Ethiopia’s AI Ambition: Building a Digital Future from the Ground Up

Mekelle/Tel Aviv/Nairobi/Pretoria/London

Ethiopia’s AI Push: How Abiy Ahmed’s Economic Reform Is Reshaping the Country’s Digital Future

By Chekole Alemu

Artificial intelligence has become a central pillar of Ethiopia’s current development agenda, signaling a strategic shift in how the country plans for growth, competitiveness, and state capacity in the digital age. Rather than treating AI as a niche sector, the government is positioning it as a cross-cutting national priority, anchored in education reform, skills development, and new institutions.

Prime Minister Abiy Ahmed outlined this vision during his briefing to parliament at the 10th Regular Session of the Sixth House of People’s Representatives, where he reviewed progress on key developmental and political targets for the first half of the current fiscal year. His message was direct: Ethiopia’s future in an AI-driven global economy depends on early and sustained investment in people, not only on infrastructure or capital.

Early education as strategic infrastructure

One of the most striking elements of Ethiopia’s AI strategy is its emphasis on early childhood education over traditional reliance on higher education alone. Over the past six years, the government reports building more than 34,000 kindergarten schools, enabling over four million children to access early-age education.

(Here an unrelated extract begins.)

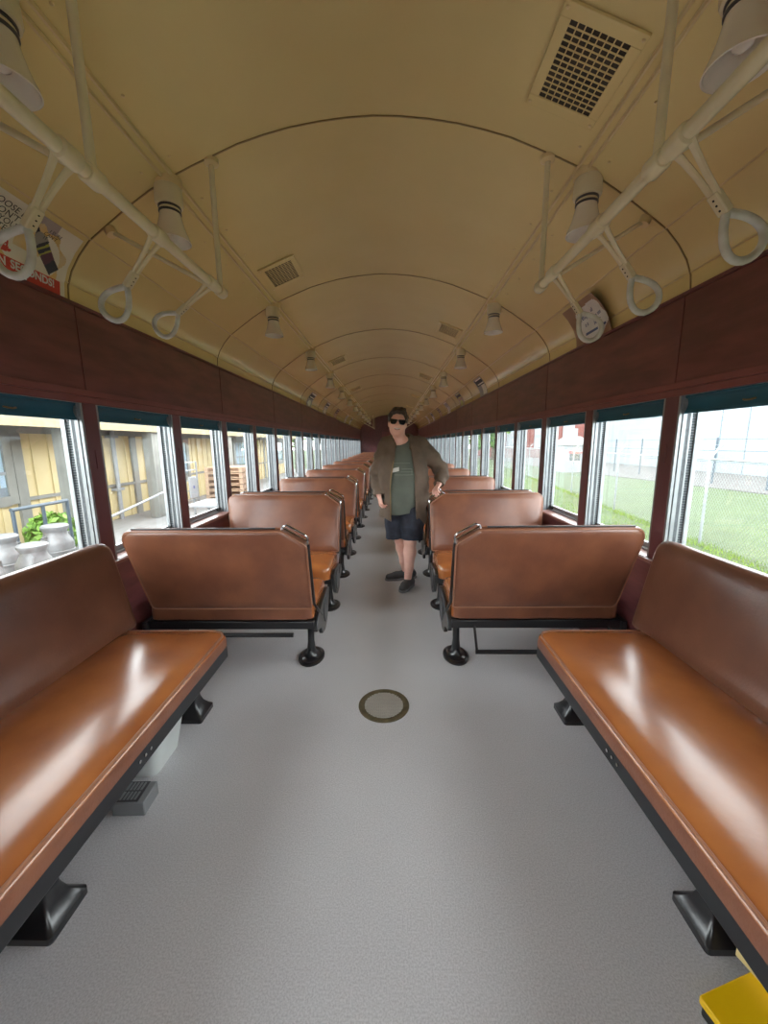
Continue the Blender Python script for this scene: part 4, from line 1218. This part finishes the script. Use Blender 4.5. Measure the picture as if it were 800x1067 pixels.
can((-3.80, 3.45, DZ), 1.02, 'silver milk can at the left edge of the left window')
# shrubs between railing and building
def shrub(loc, r, label, seed, leaf, n=700, h=.5):
    R = random.Random(seed); s = thing('shrub', label, 'shrub', loc, group='shrubs by the yellow building')
    mb = MB(); foliage(mb, (0, 0, h * .5), (r, r, h * .55), n, .06, R); mb.build('leaves', leaf, s, smooth=0)
    mb = MB()
    for i in range(6): a = i * 1.05; mb.tube([(0, 0, 0), (r * .5 * math.cos(a), r * .5 * math.sin(a), h * .7)], .008, 5)
    mb.build('stems', BARK, s)
shrub((-5.35, 4.65, DZ), .46, 'bright green shrub behind the rusty-lidded milk can', 1, LEAF[1], 900, .55)
shrub((-5.08, 5.72, DZ), .36, 'bright green shrub at the foot of the grey porch post', 2, LEAF[1], 900, .62)
shrub((-5.6, 3.7, DZ), .42, 'small green shrub below the window of the yellow building', 3, LEAF[0], 600, .5)
# stacked pallets
for i in range(7):
    p_ = thing('wooden_pallet', 'pale wooden pallet in the stack outside the fourth left window, %s from the bottom' % ORD[i], 'pallet', (-4.3, 10.6, DZ + i * .152), group='stacked pallets on the platform')
    for xx in (-.45, 0, .45): MB().box(xx - .04, xx + .04, -.5, .5, .022, .108).build('stringer', WOODP, p_, smooth=0)
    for z in (0, .108):
        mb = MB()
        for j in range(6): mb.box(-.5, .5, -.5 + j * .18, -.40 + j * .18, z, z + .022)
        mb.build('deck_boards', WOODP, p_, smooth=0)
sg_ = thing('white_sign_board', 'small white board on a post outside the third left window', 'sign', (-4.2, 8.3, DZ))
MB().box(-.02, .02, -.14, .14, .5, .95).build('board', WHITE, sg_, bevel=.004); MB().box(-.015, .015, -.02, .02, 0, .5).build('post', GALV, sg_)
MB().box(.02, .024, -.03, .03, .70, .76).build('blue_mark', INK['blue'], sg_)
tb = thing('white_table', 'low white table on the platform outside the third left window', 'table', (-3.62, 7.9, DZ))
MB().box(-.35, .35, -.5, .5, .42, .46).build('table_top', WHITE, tb, bevel=.005)
for a in (-.3, .3):
    for c in (-.45, .45): MB().box(a - .02, a + .02, c - .02, c + .02, 0, .42).build('leg', WHITE, tb)

# ------------------------------------------------------------------ light, camera
w = bpy.data.worlds.new('sky'); SC.world = w; w.use_nodes = True
nt = w.node_tree; bg = nt.nodes['Background']
tc = nt.nodes.new('ShaderNodeTexCoord'); sp = nt.nodes.new('ShaderNodeSeparateXYZ'); rp = nt.nodes.new('ShaderNodeValToRGB')
nt.links.new(tc.outputs['Generated'], sp.inputs[0]); nt.links.new(sp.outputs['Z'], rp.inputs[0])
for e_, (ps, br) in zip([rp.color_ramp.elements[0], rp.color_ramp.elements[1]] + [rp.color_ramp.elements.new(.5) for _ in range(2)], ((0, 1.0), (1, .10), (.42, 1.0), (.75, .30))):
    e_.position = ps; e_.color = (.93 * br, .975 * br, 1.0 * br, 1)
nt.links.new(rp.outputs[0], bg.inputs['Color']); bg.inputs['Strength'].default_value = 3.2
cam = bpy.data.cameras.new('camera'); co = bpy.data.objects.new('camera', cam); COL.objects.link(co)
F = 405.32; p, r, yw = .1746, -.0095, -.0185
cam.sensor_fit = 'VERTICAL'; cam.sensor_height = 36; cam.lens = F / 1067 * 36; cam.clip_start = .02; cam.clip_end = 500
fwd = Vector((math.sin(yw) * math.cos(p), math.cos(yw) * math.cos(p), -math.sin(p)))
rt = Vector((math.cos(yw), -math.sin(yw), 0)); up = rt.cross(fwd)
r1 = math.cos(r) * rt + math.sin(r) * up; u1 = -math.sin(r) * rt + math.cos(r) * up
mw = Matrix((r1, u1, -fwd)).transposed().to_4x4(); mw.translation = Vector((.0705, 0, 1.40)); co.matrix_world = mw
SC.camera = co
vs = SC.view_settings; vs.view_transform = 'Standard'; vs.look = 'None'; vs.gamma = 1; vs.exposure = 2.1
try: vs.use_curve_mapping = False
except Exception: pass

Officials describe this expansion as foundational. The argument is that the cognitive skills required in an AI-driven economy logical reasoning, adaptability, and problem-solving are shaped early in life. By intervening at this stage, the government aims to reduce future skills gaps and create a generation better prepared for advanced technologies.

This approach departs from conventional development models and reflects a long-term view of human capital formation, where AI readiness begins well before university.

Creating a coding generation

To bridge early education with employable digital skills, the government launched the Five Million Coders Initiative, targeting young Ethiopians across the country. According to the Prime Minister’s briefing, three million young people have already completed basic coding and digital skills training.

The initiative is designed to mainstream digital literacy rather than restrict it to a small tech elite. Officials argue that coding skills can support productivity in sectors far beyond software, including agriculture, logistics, manufacturing, and service delivery.

The challenge now lies in depth and absorption. Moving trainees from basic exposure to advanced capability, and linking skills to jobs and innovation, will determine whether the program delivers lasting economic returns.

Institutionalizing AI development

A major institutional milestone in this strategy is the establishment of the Ethiopian Artificial Intelligence Institute, created to coordinate AI research, policy, and innovation at the national level. The institute is expected to develop locally relevant AI solutions, support applied research, and guide the ethical and regulatory use of emerging technologies.

Alongside this, Prime Minister Abiy announced the creation of an AI-focused university, which he described as the second of its kind globally. The university is intended to produce high-level specialists and researchers, while also serving as a continental center of excellence. Scholarships will be offered to Africa’s most competitive students, reinforcing Ethiopia’s ambition to play a regional leadership role in AI education.

Together, these institutions signal a shift from ad hoc digital initiatives toward a structured AI ecosystem supported by the state.

AI as a tool for economic transformation

The government frames AI not as an abstract technology, but as a practical tool to modernize key sectors of the economy. AI applications are being pursued to improve productivity in agriculture, enhance efficiency and safety in the aviation sector, support exploration and management in mining, strengthen tourism services, and modernize public service delivery.

If implemented effectively, these applications could help address chronic structural challenges, including low productivity, service delays, and data fragmentation. However, their success will depend on supporting conditions such as reliable electricity, digital infrastructure, quality data, and skilled institutions.

Balancing ambition with reality

Ethiopia’s AI push is ambitious, particularly for a country navigating economic pressures, post-conflict recovery, and high youth unemployment. Supporters argue that delaying digital transformation would risk long-term marginalization from global value chains. In this view, AI is not a luxury but a necessity.

Critics caution that technology alone cannot substitute for broader reforms. Without strong governance, private-sector participation, and inclusive economic policies, AI investments may struggle to scale or deliver broad-based benefits.

A long-term national bet

What distinguishes Ethiopia’s approach is its scope. By linking early childhood education, mass digital skills training, specialized AI institutions, and sector-wide applications, the government is making a deliberate bet on shaping the country’s future workforce and state capacity.

Whether Ethiopia can emerge as an African hub for artificial intelligence will depend on sustained political commitment, institutional maturity, and the ability to translate vision into measurable outcomes. For now, the strategy marks a clear statement of intent: Ethiopia intends not just to adapt to the AI era, but to help shape it.